Through the marketing of fear, we are being pushed from one crisis to another and the world is being deliberately paralysed by an unwillingness to fundamentally question the economic development model that for years has given priority to financial interests by privatising public services and weakening social protection.

It has seized wealth for the benefit of some, dismantled the State and sacrificed the weakest on the altar of austerity with the refrain "there is no alternative". Our economic system has led to self-fulfilling prophecies and fragmented relationships between human beings to make them compulsive consumers of pleasure.

The ones who are being sacrificed now were also sacrificed before: all those professions that have become insignificant in the eyes of the powerful, that have been trivialised, little valued or even devalued are now in the spotlight. Professions that we have forgotten are essential to social cohesion; professions that for years have resisted the blows of profitability, productivity and economic efficiency, despite the protests, despite the calls made in the face of a staggering political vacuum.

The workers on the front line of our health systems include nurses, care workers, home helpers, GPs, educators, psychologists, childcare workers, social workers, and all those who help people that are sick, excluded or suffering, marginalised, dependent, homeless, undocumented, and so on. This health crisis reveals all the excesses and inequalities of our societies.

We have forgotten the meaning of the common good and neglected the importance of common values that unite us, bring us together, and define us in our human relationships and our very existence. Our society is drifting further from these values because it was already weakened, deliberately segmented, disoriented and surrounded by the deadly shadows of nationalist and populist revivals.

From now on, both the political and the economic worlds will bear the heavy burden of determining the way out.
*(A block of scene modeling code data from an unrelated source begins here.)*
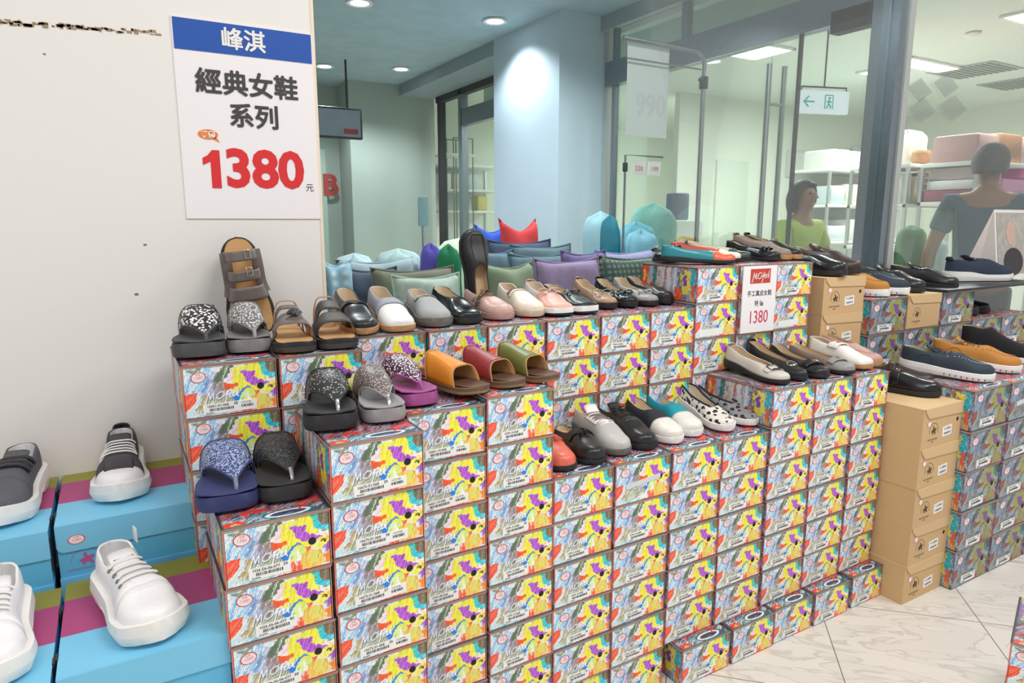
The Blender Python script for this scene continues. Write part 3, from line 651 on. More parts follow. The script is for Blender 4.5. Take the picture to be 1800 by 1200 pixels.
# pale blue striped boxes
BL = mat('sky_blue_board', (98, 186, 226), .45, noise=.02); BL2 = mat('sky_blue_flap', (124, 200, 234), .45, noise=.02); OLV = mat('olive_stripe', (150, 144, 54), .5, noise=.03); MAG = mat('magenta_stripe', (176, 70, 124), .5, noise=.03); CLIP = mat('clip_black', (40, 38, 40), .5)
PW, PD, PH = .254, .335, .1135
def blue_box(x, y, z, label, sticker, rz=0):
    t = empty('blue_shoe_box', label, 'shoe box', (x, y, z), (0, 0, rz), 'blue striped shoe boxes')
    MB().box((PW / 2, PD / 2, PH / 2 - .0015), (PW, PD, PH - .003)).obj('box_body', BL, t, smooth=False)
    l = MB(); l.box((PW / 2, PD * .80 / 2 * .0 + PD * .19, PH - .0015), (PW + .002, PD * .38, .003), 0)
    l.box((PW / 2, PD * .58, PH - .0015), (PW + .002, PD * .40, .003), 2); l.box((PW / 2, PD * .89, PH - .0015), (PW + .002, PD * .22, .003), 1)
    rr = .014; out = [(-.001, PH), (PW + .001, PH), (PW + .001, PH - .058)] + [(-.001 + rr - rr * math.sin(a), PH - .058 + rr - rr * math.cos(a)) for a in np.linspace(0, PI / 2, 7)]
    l.poly(out, -.0035, -.0005, 0); l.obj('striped_lid', [BL2, OLV, MAG], t, smooth=False)
    for yy in (.06, .21):
        for xx in (-.0025, PW + .0025): MB().box((xx, PD * (yy / .3), PH - .010), (.004, .022, .022)).obj('corner_clip', CLIP, t, smooth=False)
    for xx in (-.002, PW + .002): MB().box((xx, .004, PH - .052), (.003, .006, .07)).obj('side_clip', CLIP, t, smooth=False)
    e = MB(); e.add([(v[0], v[1], v[2]) for v in [(a * .95, -.0008, b * .95) for a, b in hp]], [tuple(range(len(hp)))]); e.tube([(x_, y_, 0) for x_, y_ in ell(0, 0, .026, .022, 22, -.1, PI + .1)], .0006, 5, M=Matrix.Rotation(PI / 2, 4, 'X')); text_into(e, 'POLO & RACQUET CLUB', .006, T3((0, -.0008, -.019)), res=2)
    o = e.obj('polo_emblem', mat('emblem_pink', (196, 84, 150), .5), t, smooth=False); o.location = (.047, 0, .033)
    if sticker: s = use(STK, 'price_sticker', t, (.034, -.0035, .080)); s.scale = (1.05, 1, .9)
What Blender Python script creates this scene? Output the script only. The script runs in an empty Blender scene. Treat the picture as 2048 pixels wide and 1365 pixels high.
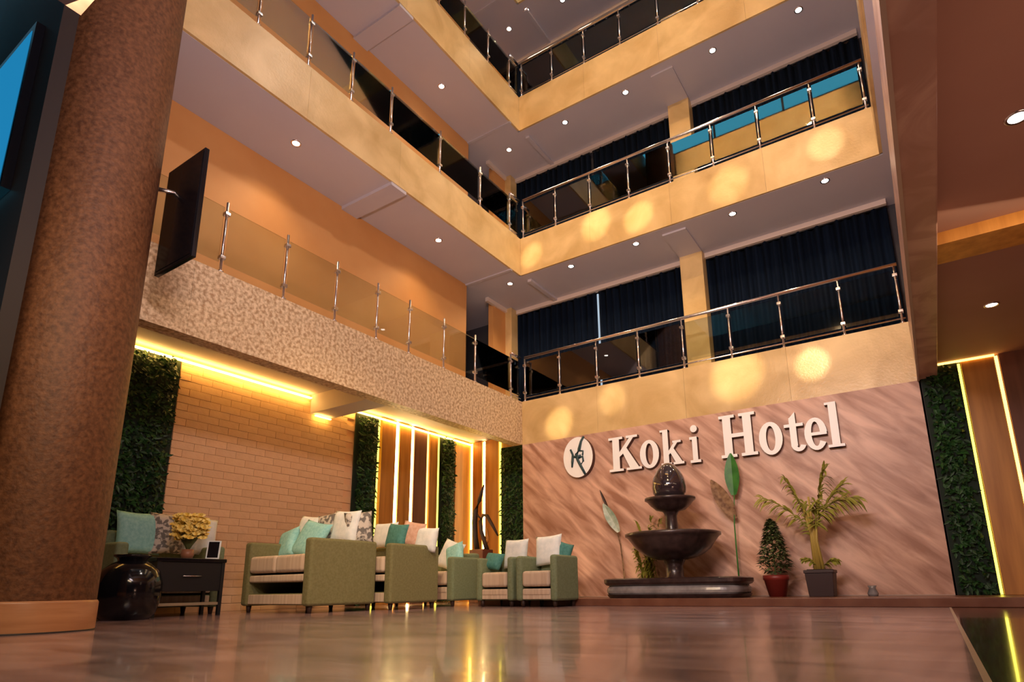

For there will only be two possible outcomes: either we consider this crisis to be one of the hazards we have to face on an ad hoc basis and so we help society to better respond to such events, or we change our perspective to "there is an alternative" once the health crisis is over.

This could be done by implementing a new deal, a new social and environmental pact based on the values of solidarity and equality, inspired among other things by the successes of the social economy, which should be put into practice by taking decisive action such as relocating our production by favouring short, local and secure supply chains, as well as creating jobs that provide a decent income for each and every one of us. 

We need public services to be revitalised, recognised as essential and able to carry out their tasks properly, under the auspices of a social and regulatory State that is not bound to financial markets.

If we make the right choice, we not only have a chance to experience the "crisis to end all crises", but also to change our relationship with society and its environment.